New tax laws have come into effect in Victoria to stop charities trying to take advantage of a loophole created by a Federal Court decision on payroll tax exemptions.

From 1 July 2012 Section 48 of the Payroll Tax Act 2007, which deals with the treatment of wages in Not for Profit organisations, was amended by the State Taxation Acts Further Amendment Act 2011.

The previous law provided that wages were exempt from payroll tax if they were paid by a religious institution, a public benevolent institution or a Not for Profit organisation with a dominant charitable, benevolent, philanthropic or patriotic purpose.

Stephen O’Flynn, Tax Director at Moore Stephens Melbourne says that under the previous provision, for wages to be exempt it was required that those wages were paid by a charitable organisation to a person engaged exclusively in a work performed in connection with the charitable purposes of the organisation.

“The intent behind this requirement being to limit the exemption to persons engaged exclusively in the charitable purpose of the organisation. If the institution or organisation conducted both charitable activities and unrelated commercial activities, only wages paid to persons engaged in charitable activities would receive the exemption.”
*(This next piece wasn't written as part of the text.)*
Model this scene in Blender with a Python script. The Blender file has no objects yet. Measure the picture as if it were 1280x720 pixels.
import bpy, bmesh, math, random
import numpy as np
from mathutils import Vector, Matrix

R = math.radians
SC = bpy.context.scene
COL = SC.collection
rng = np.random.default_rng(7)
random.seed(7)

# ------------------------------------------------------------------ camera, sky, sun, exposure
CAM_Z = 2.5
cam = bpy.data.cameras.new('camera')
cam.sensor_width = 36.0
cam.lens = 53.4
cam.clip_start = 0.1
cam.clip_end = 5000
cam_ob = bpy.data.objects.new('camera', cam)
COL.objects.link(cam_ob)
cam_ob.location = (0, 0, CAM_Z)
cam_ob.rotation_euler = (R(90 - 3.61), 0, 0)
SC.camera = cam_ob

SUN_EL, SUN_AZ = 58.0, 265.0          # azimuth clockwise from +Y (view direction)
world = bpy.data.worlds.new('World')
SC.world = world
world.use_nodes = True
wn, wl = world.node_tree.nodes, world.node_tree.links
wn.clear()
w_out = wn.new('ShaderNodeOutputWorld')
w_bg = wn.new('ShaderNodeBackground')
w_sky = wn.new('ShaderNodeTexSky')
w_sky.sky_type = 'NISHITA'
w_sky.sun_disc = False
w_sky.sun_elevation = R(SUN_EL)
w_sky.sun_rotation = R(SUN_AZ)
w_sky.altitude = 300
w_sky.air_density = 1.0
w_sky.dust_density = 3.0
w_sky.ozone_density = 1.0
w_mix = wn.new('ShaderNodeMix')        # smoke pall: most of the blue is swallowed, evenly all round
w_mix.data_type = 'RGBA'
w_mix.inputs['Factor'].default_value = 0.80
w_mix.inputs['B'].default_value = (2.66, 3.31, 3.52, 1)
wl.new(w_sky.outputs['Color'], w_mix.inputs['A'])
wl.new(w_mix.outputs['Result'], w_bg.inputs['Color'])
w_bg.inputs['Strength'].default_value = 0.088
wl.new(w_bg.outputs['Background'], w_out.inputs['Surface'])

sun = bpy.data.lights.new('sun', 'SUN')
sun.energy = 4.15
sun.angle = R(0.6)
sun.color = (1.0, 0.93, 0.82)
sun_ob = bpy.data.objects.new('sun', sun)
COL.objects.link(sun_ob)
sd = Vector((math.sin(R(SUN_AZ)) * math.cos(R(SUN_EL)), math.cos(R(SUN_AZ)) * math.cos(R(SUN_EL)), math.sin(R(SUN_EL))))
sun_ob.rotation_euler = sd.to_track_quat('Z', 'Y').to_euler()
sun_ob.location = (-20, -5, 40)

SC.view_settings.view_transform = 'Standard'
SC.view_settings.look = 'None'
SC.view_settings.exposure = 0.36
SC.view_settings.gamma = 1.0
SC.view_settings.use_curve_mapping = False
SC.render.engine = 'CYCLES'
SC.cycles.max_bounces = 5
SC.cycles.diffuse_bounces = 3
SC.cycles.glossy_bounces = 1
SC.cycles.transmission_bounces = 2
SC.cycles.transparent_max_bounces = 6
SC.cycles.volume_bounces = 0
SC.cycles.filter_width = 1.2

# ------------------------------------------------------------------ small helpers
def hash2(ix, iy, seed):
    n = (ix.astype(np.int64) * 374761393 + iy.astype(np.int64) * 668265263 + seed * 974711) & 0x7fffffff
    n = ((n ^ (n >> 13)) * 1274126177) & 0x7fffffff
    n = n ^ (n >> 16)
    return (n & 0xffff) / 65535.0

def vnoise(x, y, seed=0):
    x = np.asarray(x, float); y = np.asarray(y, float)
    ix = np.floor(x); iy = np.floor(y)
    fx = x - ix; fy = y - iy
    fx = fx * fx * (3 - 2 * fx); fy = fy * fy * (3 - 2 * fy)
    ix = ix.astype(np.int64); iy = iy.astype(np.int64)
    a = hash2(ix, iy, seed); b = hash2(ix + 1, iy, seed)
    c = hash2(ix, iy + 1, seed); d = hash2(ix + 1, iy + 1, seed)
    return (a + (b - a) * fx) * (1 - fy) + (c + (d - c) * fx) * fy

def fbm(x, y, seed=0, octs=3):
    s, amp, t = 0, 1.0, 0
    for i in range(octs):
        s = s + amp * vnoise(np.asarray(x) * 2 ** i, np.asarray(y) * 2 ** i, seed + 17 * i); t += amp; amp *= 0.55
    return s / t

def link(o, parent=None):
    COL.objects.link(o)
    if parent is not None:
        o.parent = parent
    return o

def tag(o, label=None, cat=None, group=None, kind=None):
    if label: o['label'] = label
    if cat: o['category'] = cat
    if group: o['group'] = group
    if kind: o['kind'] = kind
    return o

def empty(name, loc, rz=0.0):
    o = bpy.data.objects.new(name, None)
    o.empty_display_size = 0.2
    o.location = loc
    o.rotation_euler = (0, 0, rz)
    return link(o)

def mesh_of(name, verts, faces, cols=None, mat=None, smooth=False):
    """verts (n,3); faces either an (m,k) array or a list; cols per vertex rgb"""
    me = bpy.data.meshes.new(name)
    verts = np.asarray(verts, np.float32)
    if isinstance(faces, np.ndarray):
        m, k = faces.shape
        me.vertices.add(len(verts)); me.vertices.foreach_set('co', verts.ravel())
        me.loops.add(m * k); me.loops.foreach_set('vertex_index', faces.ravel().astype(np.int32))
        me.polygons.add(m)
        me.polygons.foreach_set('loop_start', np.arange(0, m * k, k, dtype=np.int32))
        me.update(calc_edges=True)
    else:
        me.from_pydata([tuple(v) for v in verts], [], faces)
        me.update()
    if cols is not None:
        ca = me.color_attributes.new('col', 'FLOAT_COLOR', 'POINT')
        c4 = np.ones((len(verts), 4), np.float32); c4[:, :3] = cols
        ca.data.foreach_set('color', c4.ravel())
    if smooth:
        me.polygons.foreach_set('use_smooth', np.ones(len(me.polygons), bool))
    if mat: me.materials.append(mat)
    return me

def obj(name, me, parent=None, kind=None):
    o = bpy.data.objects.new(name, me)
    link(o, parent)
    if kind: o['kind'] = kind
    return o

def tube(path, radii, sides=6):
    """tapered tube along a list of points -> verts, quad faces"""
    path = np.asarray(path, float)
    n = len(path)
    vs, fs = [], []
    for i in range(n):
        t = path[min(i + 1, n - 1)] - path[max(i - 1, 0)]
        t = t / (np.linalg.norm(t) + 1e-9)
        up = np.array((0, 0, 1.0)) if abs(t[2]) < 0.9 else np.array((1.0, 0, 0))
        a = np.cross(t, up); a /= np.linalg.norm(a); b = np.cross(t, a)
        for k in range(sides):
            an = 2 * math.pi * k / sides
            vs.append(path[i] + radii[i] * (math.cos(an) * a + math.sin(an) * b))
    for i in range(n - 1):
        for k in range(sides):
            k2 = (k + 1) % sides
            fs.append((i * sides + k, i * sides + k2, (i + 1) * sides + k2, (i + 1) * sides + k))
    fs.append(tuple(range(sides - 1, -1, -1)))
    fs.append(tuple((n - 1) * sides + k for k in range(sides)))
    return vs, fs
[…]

Following the High Court of Australia’s decision in Commissioner of Taxation v Word Investments Ltd, the common law definition of charitable organisation was expanded to include Not for Profit organisations that conduct unrelated commercial activities to fund their charitable purposes or donate their profits to another charity.

“The previous provisions under section 48 captured this decision, rendering wages paid to a person engaged exclusively in work ordinarily performed in connection with the unrelated commercial activities as exempt,” O’Flynn said.

“From 1 July 2012, the amendment to Section 48, will restore the pre-Word Investment position, where wages paid to a person engaged in commercial activities that are unrelated directly to a charitable organisation’s charitable purposes are not exempt.

“The effect of the amendment is to ensure that only wages paid to people engaged exclusively in work of a charitable nature for the institution are exempt.”

O’Flynn says he is not aware of any charities taking advantage of the Word Investment decision however some charities had asked questions about eligibility.